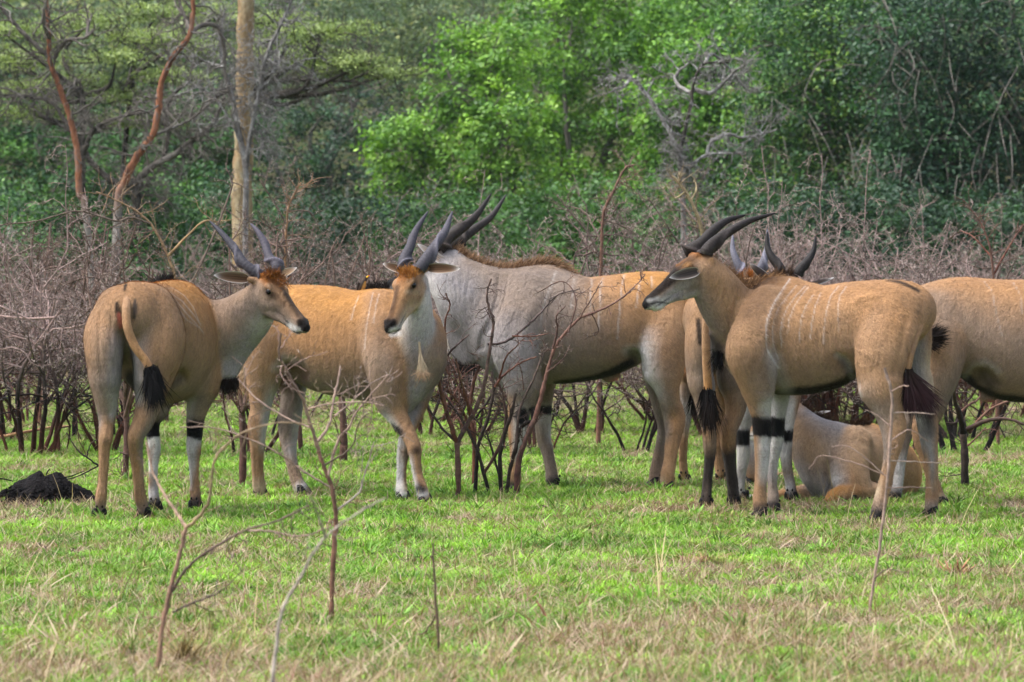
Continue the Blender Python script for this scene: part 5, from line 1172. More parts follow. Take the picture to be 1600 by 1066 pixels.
def eland_E():
    E = Eland('eland', 'chestnut eland bull at right facing left, swept-back horns, white flank stripes, nearest of the group', 30.3, 1290, h=.0095)
    E.add('torso', [(1425, 485, -.08, 40, 38, 'ORT/TAN/TAN'), (1405, 490, -.06, 52, 52, 'ORT/TAN/TAN'), (1370, 500, -.03, 62, 64, 'ORT/ORT/TNG'), (1330, 512, .02, 71, 70, 'ORT/TAN/TNG'), (1285, 528, .08, 82, 76, 'ORT/TAN/TNG'), (1240, 528, .13, 90, 78, 'ORT/TAN/TNG'), (1200, 526, .17, 86, 70, 'BRN/TAN/TNG'),
                    (1175, 532, .2, 68, 54, 'TAN/TNG/TNG')], z=True)
    E.add('hump', [(1235, 455, .12, 20, 22, 'ORT/TAN/TAN'), (1210, 455, .15, 22, 24, 'BRN/TAN/TAN'), (1188, 470, .17, 24, 24, 'BRN/TAN/TAN')], z=True, k=.06)
    E.add('hip', [(1400, 480, -.14, 42, 28, 'ORT'), (1392, 515, -.24, 46, 32, 'TAN/ORT/TAN'), (1380, 550, -.30, 44, 32, 'TAN'), (1375, 580, -.32, 38, 30, 'TAN'), (1376, 610, -.34, 32, 26, 'TAN/TAN/TNG')], k=.05)
    E.add('hip', [(1420, 485, .08, 34, 26, 'TAN'), (1428, 530, .12, 28, 30, 'TAN/GRY/GRY'), (1428, 570, .14, 25, 28, 'CRM/GRY/GRY'), (1433, 605, .14, 22, 26, 'CRM/GRY/PAL')], k=.04)
    E.leg('hleg', [(1377, 605, -.34, 33, 27, 'TAN/TAN/TNG'), (1383, 628, -.35, 26, 23, 'TAN/TNG/GRT'), (1391, 650, -.36, 22, 18, 'TAN/TNG/GRT'), (1396, 671, -.38, 20, 15, 'TAN/TAN/GRT'), (1395, 695, -.40, 15, 13, 'TAN/TAN/GRT'), (1391, 718, -.42, 11, 10, 'TAN/TAN/GRT'),
                   (1385, 745, -.43, 9.5, 9, 'TAN'), (1379, 770, -.44, 10, 9, 'TAN/TAN/CRM'), (1374, 790, -.46, 11, 10, 'TAN/TNG/TNG'), (1371, 802, -.48, 10, 10, 'DKG')], (1370, 819), head=(-.95, -.35))
    E.leg('hleg', [(1434, 600, .14, 23, 26, 'CRM/GRY/PAL'), (1441, 625, .14, 19, 22, 'CRM/GRY/PAL'), (1447, 648, .13, 17, 17, 'TAN/DKG/PAL'), (1450, 668, .12, 16, 14, 'TAN/GRY/GRY'), (1452, 690, .11, 13.5, 12, 'TAN/GRY/GRY'), (1455, 715, .10, 10.5, 10, 'TAN/GRY/TAN'),
                   (1456, 745, .09, 9.5, 9, 'TAN/GRT/TAN'), (1456, 772, .08, 10.5, 9, 'TAN'), (1455, 788, .06, 10, 9, 'GRT')], (1454, 805), head=(-.8, -.5))
    E.add('shoulder', [(1205, 470, -.02, 30, 22, 'TAN'), (1190, 505, -.12, 38, 26, 'TAN'), (1172, 545, -.18, 38, 28, 'TNG/TAN/TAN'), (1180, 580, -.16, 34, 26, 'TNG/TNG/TAN'), (1184, 605, -.12, 25, 24, 'TNG/TNG/TAN')], k=.05)
    E.add('shoulder', [(1185, 520, .36, 30, 26, 'TAN'), (1200, 575, .40, 28, 26, 'TNG'), (1216, 605, .42, 18, 22, 'GRY')], k=.05)
    E.leg('fleg', [(1184, 600, -.12, 25, 24, 'GRY/TNG/TAN'), (1186, 625, -.10, 20, 19, 'PAL/TNG/TAN'), (1189, 648, -.08, 15, 15, 'PAL/GRT/TAN'), (1190, 665, -.07, 14.5, 14, 'PAL/GRT/TAN'), (1191, 685, -.06, 13, 13, 'PAL/PAL/TAN'), (1191, 706, -.05, 12, 12, 'PAL/PAL/TAN'),
                   (1190, 730, -.04, 10, 10, 'PAL/PAL/TAN'), (1188, 756, -.03, 9.5, 9, 'TNG/TAN/TAN'), (1187, 776, -.03, 11, 10, 'TAN'), (1188, 790, -.04, 10, 10, 'DKG')], (1188, 806), head=(-.8, -.4))
    E.leg('fleg', [(1217, 600, .42, 18, 22, 'GRY'), (1218, 625, .42, 14.5, 17, 'PAL'), (1215, 648, .42, 12.5, 14, 'PAL'), (1214, 668, .42, 12, 13, 'PAL'), (1213, 690, .42, 10.5, 12, 'PAL'), (1209, 708, .42, 9, 11, 'PAL'), (1207, 730, .42, 7.5, 9, 'PAL/GRY/GRY'),
                   (1207, 756, .42, 7.5, 8, 'GRT'), (1208, 774, .40, 9, 9, 'GRT'), (1207, 785, .38, 9, 9, 'DKG')], (1208, 800), head=(-.6, -.5))
    E.add('brisket', [(1160, 555, .1, 28, 34, 'TNG'), (1180, 592, .14, 22, 26, 'GRY')], k=.06)
    E.add('neck', [(1185, 515, .12, 58, 42, 'TNG/TAN/TAN'), (1158, 502, .08, 47, 36, 'TNG/TAN/TAN'), (1134, 475, .02, 42, 31, 'GRT/TAN/TAN'), (1115, 446, -.03, 36, 27, 'GRT/TAN/TAN'), (1098, 424, -.06, 29, 24, 'GRT/TAN/TAN')], k=.045)
    E.add('dewlap', [(1120, 520, .06, 12, 8, 'DKG'), (1128, 545, .08, 14, 6, 'DKG')], k=.04)
    E.head((1084, 398, -.06), (-70, -30, -72), (-.6, -.25, 1), .97, dict(top='ORT', side='GRT', low='PAL', fore='BRN', nose='DKB', mask='DKB', browc='ORG'), broad=1.08, jaw=1.35)
    E.paint([(1012, 476), (1030, 472), (1044, 474)], 1.4, 'BLK', .9, .5); E.paint([(1014, 470), (1028, 466)], 3, 'PAL', .7, .7); E.paint([(1020, 484), (1034, 484)], 5, 'WHT', .8, .8)
    E.paint([(1068, 445), (1050, 468), (1072, 466)], 9, 'GRY', .6, .9, chains=('jaw', 'cheek', 'skull'))
    E.paint([(1066, 400), (1056, 410)], 5, 'RST', .7, .8); E.paint([(1052, 424), (1044, 436), (1030, 450), (1018, 461)], [6, 9, 8, 5], 'DKB', .9, .5, chains=('skull', 'cheek', 'nostril_rim', 'lid', 'brow'))
    for ch_ in ('fleg',):
        E.paint([(1172, 665), (1206, 667)], 16, 'BLK', .98, .12, chains=(ch_,), both=True)
        E.paint([(1206, 668), (1229, 668)], 15, 'BLK', .98, .12, chains=(ch_,), both=True)
    E.paint([(1198, 625), (1196, 640)], 9, 'PAL', .8, .9, chains=('fleg',))
    for q in range(8): E.paint([(1180, 700+q*5), (1214, 699+q*5)], .7, 'GRT', .4, .6, chains=('fleg',))
    E.paint([(1205, 613), (1240, 611), (1275, 610), (1305, 604), (1338, 590)], [4, 6.5, 8, 9, 9], 'BLK', .97, .4, chains=('torso',), both=True)
    E.paint([(1308, 556), (1322, 568), (1333, 592), (1342, 618)], 4, 'PAL', .7, .9, chains=('torso', 'hip', 'hleg'))
    E.paint([(1207, 560), (1215, 590), (1225, 605)], 10, 'PAL', .6, 1, chains=('torso', 'shoulder'))
    E.paint([(1385, 437), (1402, 440), (1420, 447), (1435, 455)], 2.6, 'BLK', .9, .5)
    E.paint([(1454, 640), (1452, 675)], 7, 'DKG', .8, .9, chains=('hleg',))
    E.paint([(1160, 450), (1195, 445), (1190, 470), (1170, 490)], 12, 'BRN', .45, 1, chains=('shoulder', 'hump', 'torso', 'neck'))
    E.paint([(1170, 570), (1185, 560), (1200, 575)], 14, 'BRN', .35, 1, chains=('shoulder', 'torso'))
    E.groove([(1152, 470), (1140, 505), (1132, 540)], 4, .006)
    E.groove([(1198, 530), (1204, 565), (1206, 600)], 4, .012); E.groove([(1306, 556), (1318, 560), (1330, 578), (1336, 600)], [6, 7, 8, 8], .022)
    E.paint([(1316, 566), (1328, 584), (1332, 600)], [5, 8, 8], 'DKG', .6, .9, chains=('torso',))
    E.dent(1318, 572, -.2, 16, .045, 16); E.dent(1308, 520, -.2, 22, .010, 26); E.dent(1395, 470, -.25, 20, -.008, 12)
    E.groove([(1415, 500), (1405, 545), (1395, 585)], 5, .009); E.groove([(1212, 470), (1200, 500), (1192, 530)], 5, -.007); E.groove([(1222, 480), (1212, 510), (1208, 540)], 6, .006)
    for q in range(6): E.groove([(1232+q*15, 520), (1236+q*15, 560), (1244+q*13, 590)], 2.6, .0028)
    E.groove([(1335, 470), (1350, 462), (1370, 462)], 5, -.007); E.groove([(1170, 600), (1185, 612), (1200, 610)], 2, .005)
    for q in range(4): E.groove([(1128+q*9, 440+q*5), (1120+q*8, 475+q*5), (1124+q*7, 510)], 1.6, .0028); E.groove([(1341, 548), (1356, 556), (1372, 566), (1365, 572), (1345, 573)], 1.2, -.0018)
    E.groove([(1403, 640), (1403, 665)], 2.5, .006)
    E.groove([(1440, 470), (1434, 520), (1420, 560)], 3, .01)
    stripes(E, [[(1234, 436), (1224, 450), (1213, 467), (1206, 480), (1198, 500), (1196, 520), (1200, 545), (1208, 562), (1216, 575)]], 1.0, .55, ch=('torso', 'hump', 'shoulder'))
    stripes(E, [[(1244, 446), (1230, 463), (1217, 480), (1209, 500), (1207, 520), (1210, 545), (1216, 560)], [(1258, 447), (1243, 463), (1230, 480), (1222, 500), (1219, 520), (1222, 545)], [(1262, 449), (1252, 462), (1240, 480), (1232, 500), (1231, 522)],
                [(1270, 461), (1258, 480), (1251, 500), (1249, 525), (1250, 535)], [(1282, 458), (1273, 480), (1268, 505), (1266, 528)], [(1310, 447), (1298, 462), (1292, 482), (1288, 505), (1286, 538)], [(1322, 448), (1312, 462), (1309, 480), (1309, 520)]], .85, .32)
    E.finish()
    E.horn([(1103, 398, -.10), (1106, 390, -.1), (1117, 378, -.06), (1140, 362, 0), (1172, 345, .06), (1212, 333, .12)], 12, col=((.045, .034, .03), (.03, .025, .026)), hand=-1, turns=.8, ridge=.5)
    E.horn([(1070, 396, .06), (1080, 391, .06), (1096, 380, .08), (1115, 360, .14), (1136, 345, .2), (1165, 336, .26)], 13, col=((.045, .034, .03), (.025, .022, .024)), hand=1, turns=.8, ridge=.5)
    E.ear((1092, 424, -.15), (1046, 434, -.25), 9.5, (-.05, -1, .12), back='TAN', inner='DKG', inner2='GRT')
    E.paint([(1057, 419), (1047, 420)], 4, 'DKB', .85, .8)
    E.ear((1090, 408, .12), (1080, 408, .32), 8, (-.8, -1, -.2), back='TAN', inner='DKG', inner2='BRN', q=-1)
    E.hair('mane', [((1100, 398, -.04), (1106, 393, -.04)), ((1122, 418, -.01), (1130, 412, -.01)), ((1140, 434, .03), (1148, 424, .03)), ((1162, 448, .08), (1170, 436, .08)), ((1182, 446, .12), (1190, 436, .12)), ((1200, 437, .15), (1208, 430, .15)), ((1222, 434, .14), (1230, 429, .14))],
           1900, .014, .0018, 'ORT', 'BRN', curl=.01, jitter=.6)
    E.hair('dewlap_tuft', [((1120, 545, .08), (1112, 576, .08)), ((1130, 552, .08), (1124, 582, .08))], 260, .01, .002, 'BLK', 'BLK', jitter=.4)
    E.tail([(1420, 446, -.10), (1440, 456, -.12), (1446, 475, -.14), (1443, 498, -.18), (1432, 522, -.26), (1424, 548, -.32), (1420, 568, -.34), (1418, 582, -.34)], 7.5, 5.5, ['ORT', 'ORT', 'TAN', 'ORT'],
           tuft=[((1416, 578, -.35), (1406, 622, -.36)), ((1418, 580, -.35), (1424, 652, -.36)), ((1420, 580, -.35), (1446, 650, -.36)), ((1421, 582, -.35), (1470, 640, -.36))], n=1500, spread=.008, tcol='DKB', ttip=(.03, .012, .015), tw=.0035, jit=.3)
    return E

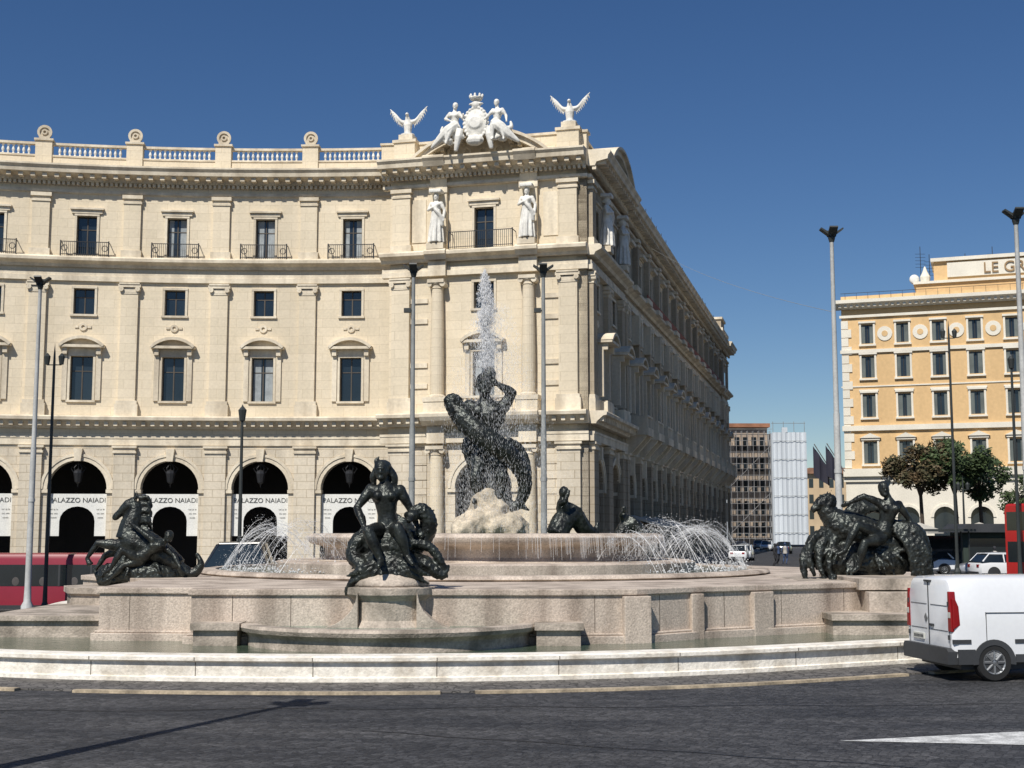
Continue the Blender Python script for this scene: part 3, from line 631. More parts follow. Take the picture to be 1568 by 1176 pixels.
def pil(fn,c,w=1.15,d=.24,base=True,attic=True):
    if base:
        K['base'].box(fn,c-w*.62,c+w*.62,-.1,d,G0,7.95); K['trim'].box(fn,c-w*.68,c+w*.68,-.1,d+.1,7.95,8.1); K['trim'].box(fn,c-w*.62,c+w*.62,-.1,d+.04,8.1,8.3); K['trim'].box(fn,c-w*.72,c+w*.72,-.1,d+.16,8.3,8.45)
    K['trim'].box(fn,c-w*.68,c+w*.68,-.1,d+.12,10.45,11.3); K['trim'].box(fn,c-w*.62,c+w*.62,-.1,d+.08,11.3,11.55)
    K['wall'].box(fn,c-w/2,c+w/2,-.1,d,11.55,18.95)
    K['trim'].box(fn,c-w*.54,c+w*.54,-.1,d+.04,18.95,19.05)
    K['trim'].box(fn,c-w*.5,c+w*.5,-.1,d+.05,19.05,19.35); K['trim'].box(fn,c-w*.66,c+w*.66,-.1,d+.15,19.4,19.6); K['trim'].box(fn,c-w*.6,c+w*.6,-.1,d+.2,19.6,19.72)
    for sg in (-1,1): K['trim'].ring(fn,c+sg*w*.48,19.28,.02,.17,0,2*pi,-.05,d+.18,10)
    if attic:
        K['trim'].box(fn,c-w*.6,c+w*.6,-.1,d+.08,21.5,22.0)
        K['wall'].box(fn,c-w*.5,c+w*.5,-.1,d-.02,22.0,25.3); K['trim'].box(fn,c-w*.56,c+w*.56,-.1,d+.05,25.3,25.45); K['trim'].box(fn,c-w*.6,c+w*.6,-.1,d+.12,25.65,25.9); K['wall'].box(fn,c-w*.5,c+w*.5,-.1,d,25.45,25.65)
def entab(fn,s0,s1,n,proj=0,coarse=1.0):
    p=proj
    K['cornice'].sweep(fn,s0,s1,[(-.1,9.62),(.25+p,9.62),(.3+p,9.75),(.72+p,10.12),(.95+p,10.16),(.98+p,10.36),(.85+p,10.45),(-.1,10.45)],n)
    K['trim'].box(fn,s0,s1,-.1,.12+p,8.5,8.95,n); K['trim'].box(fn,s0,s1,-.1,.16+p,8.95,9.12,n)
    K['cornice'].sweep(fn,s0,s1,[(-.1,20.75),(.2+p,20.75),(.3+p,20.95),(.62+p,21.1),(.7+p,21.14),(.72+p,21.34),(.55+p,21.47),(-.1,21.47)],n)
    K['trim'].box(fn,s0,s1,-.1,.2+p*.6,19.8,20.15,n); K['trim'].box(fn,s0,s1,-.1,.14+p*.6,20.153,20.4,n)
    K['cornice'].sweep(fn,s0,s1,[(-.1,26.75),(.3+p,26.75),(.4+p,27.0),(.95+p,27.12),(1.15+p,27.16),(1.2+p,27.42),(1.35+p,27.6),(1.35+p,27.72),(-.4,27.9)],n)
    K['trim'].box(fn,s0,s1,-.1,.16+p*.6,26.0,26.2,n); K['trim'].box(fn,s0,s1,-.1,.1+p*.6,25.95,25.997,n)
    L_=s1-s0
    k=int(L_/.62/coarse)
    for i in range(k):
        c=s0+(i+.5)*L_/k; K['trim'].box(fn,c-.13,c+.13,.2+p,.72+p,9.78,10.08)
    k=int(L_/.78/coarse)
    for i in range(k):
        c=s0+(i+.5)*L_/k; K['trim'].box(fn,c-.15,c+.15,.3+p,.98+p,26.86,27.1)
    k=int(L_/.32/coarse)
    for i in range(k):
        c=s0+(i+.5)*L_/k; K['trim'].box(fn,c-.09,c+.09,.1+p,.36+p,26.5,26.72)
def rail(fn,c,hw,z0,h,d):
    K['iron'].box(fn,c-hw,c+hw,d-.02,d+.02,z0+h-.05,z0+h); K['iron'].box(fn,c-hw,c+hw,d-.02,d+.02,z0+.08,z0+.12)
    k=int(2*hw/.13)
    for i in range(k+1):
        x=c-hw+2*hw*i/k; K['iron'].box(fn,x-.013,x+.013,d-.012,d+.012,z0,z0+h)
    for sg in (-1,1): K['iron'].box(fn,c+sg*hw-.02,c+sg*hw+.02,0,d,z0+h-.05,z0+h); K['iron'].box(fn,c+sg*hw-.04,c+sg*hw+.04,d-.04,d+.04,z0,z0+h+.05)
hb=3.06
for k in range(7):
    c=4.85-6.12*k
    wallbay(fnE,c-hb,c+hb,c)
    pil(fnE,c-hb)
    rail(fnE,c,1.6,21.47,1.0,.6)
    for sg in (-1,1): K['iron'].ring(fnE,c+sg*1.35,22.0,.18,.22,0,2*pi,.57,.63,10)
    for i in range(10):
        x0=c-1.15*math.cos(pi*i/10);x1=c-1.15*math.cos(pi*(i+1)/10)
        K['sign'].prism(fnE,[(x0,3.35+math.sin(pi*i/10)),(x1,3.35+math.sin(pi*(i+1)/10)),(x1,5.2),(x0,5.2)],-.42,-.38)
    K['sign'].box(fnE,c-1.93,c-1.15,-.42,-.38,2.35,5.2); K['sign'].box(fnE,c+1.15,c+1.93,-.42,-.38,2.35,5.2)
    if k<6:
        cu=bpy.data.curves.new('lettering','FONT'); cu.body='PALAZZO NAIADI'; cu.size=.46; cu.align_x='CENTER'; cu.extrude=.01
        o=bpy.data.objects.new('banner_lettering',cu); scene.collection.objects.link(o); p=fnE(c,-.36,4.62); o.location=p; o.rotation_euler=(pi/2,0,-c/RE); cu.materials.append(SIGNT); o.parent=PAL
        for sg in (-1,1):
            for r_ in range(3):
                cu=bpy.data.curves.new('lettering','FONT'); cu.body=('hotel  spa  bar','roma  centro','ristorante')[r_]; cu.size=.17; cu.align_x='CENTER'
                o=bpy.data.objects.new('banner_small_lettering',cu); scene.collection.objects.link(o); o.location=fnE(c+sg*1.52,-.36,4.1-.28*r_); o.rotation_euler=(pi/2,0,-c/RE); o.scale=(.55,1,1); cu.materials.append(SIGNT); o.parent=PAL
    K['iron'].lathe((c,-.2),[(.0,7.5),(.03,7.2),(.03,6.9),(.3,6.75),(.33,6.6),(.22,6.0),(.05,5.85),(0,5.6)],8,fn=fnE)
    for a in range(6):
        an=a*pi/3; K['iron'].tube([fnE(c,-.2,7.3),fnE(c+.5*math.cos(an),-.2+.2*math.sin(an),6.95),fnE(c+.28*math.cos(an),-.2+.2*math.sin(an),6.6)],.025,5)
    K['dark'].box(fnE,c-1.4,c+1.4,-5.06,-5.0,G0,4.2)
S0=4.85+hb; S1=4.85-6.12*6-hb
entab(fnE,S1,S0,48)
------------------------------
From the data, collect all lines where the string "Take" appears.

Response to the task ▸
Continue the Blender Python script for this scene: part 5, from line 1172. More parts follow. Take the picture to be 1600 by 1066 pixels.
Continue the Blender Python script for this scene: part 3, from line 631. More parts follow. Take the picture to be 1568 by 1176 pixels.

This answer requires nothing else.